I have an east facing bedroom window. It's one of the most glorious things about this little apartment, and it completely makes the shitty painting job disappear into the glow of morning light. (Of course, if you look at the ceiling, you can still see that someone painted over those stupid glow stars, but I am willing to forgive even that at this time of the day). Right now the cats are basking in the sun, and I have spent the morning lying in bed reading and writing.

I have come to the conclusion that the only way writing an essays is fun is if you are lying in the morning sun, and petting a cat. It makes the process much less painful.

But, this blog is not about my love of vitamin D, or lying in bed. It's about knitting, and reading. ("What?" you say, "reading? Could've fooled us!" To that I say "...shhhh.")
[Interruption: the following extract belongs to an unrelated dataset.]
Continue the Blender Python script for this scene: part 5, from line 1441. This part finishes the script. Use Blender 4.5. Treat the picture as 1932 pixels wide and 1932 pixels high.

Lately the idea of concentric circles has been figuring into life as a symbol for the individual's position in society. In my literary theory class, concentric circles have been used to illustrate how each of us stand in relationship to other ideas, languages, and communities. I stand in the middle, and from my fixed point of identity, reach outwards. The farther away from that fixed center the harder it may be to understand,and to be true, perhaps those outermost circles are simply impossible to grasp. But the concentric circles that fall close to me are my foundation: friends, family, cats basking in the morning life. All those familiar, comforting attributes are as different as if they are a foreign language or culture, but they lay closer to my understanding.

The same could be said about knitting, or at least my two current projects. Both the Hemlock Ring Blanket and the Pinwheel Sweater are made up of concentric cirlces (the pinwheel sweater has somewhere around 130 rounds, and I'm sure the blanket has many more.) You cast on a foundation, a small number of stitches,and from that center point your work grows outwards. As the stitches increase, they can become unwieldy, hard to manage. The rows stretch out to incomprehensible numbers of individual stitches, and you trudge on, for the most part blindly trusting they are doing the right thing, interacting with the middle as they should.

The greatest leap of faith is to assume that when you cast off those 500 stitches (or however many you have) that everything has worked. That the pile of fabric hanging heavy on the needles will indeed transform into a cohesive whole. But in order to get to that point you have to put faith in the power of concentric circles to interact in a way we are used to. There must always be a center, and only from that fixed point can the design radiate outwards.

A representation of my week in pictures could look something like below:



Lucy has decided her favorite place is the bathtub. I have no idea why. But if concentric circles are a symbol of stability and individuality, these photographs can be symbolic of how hilarious life can be.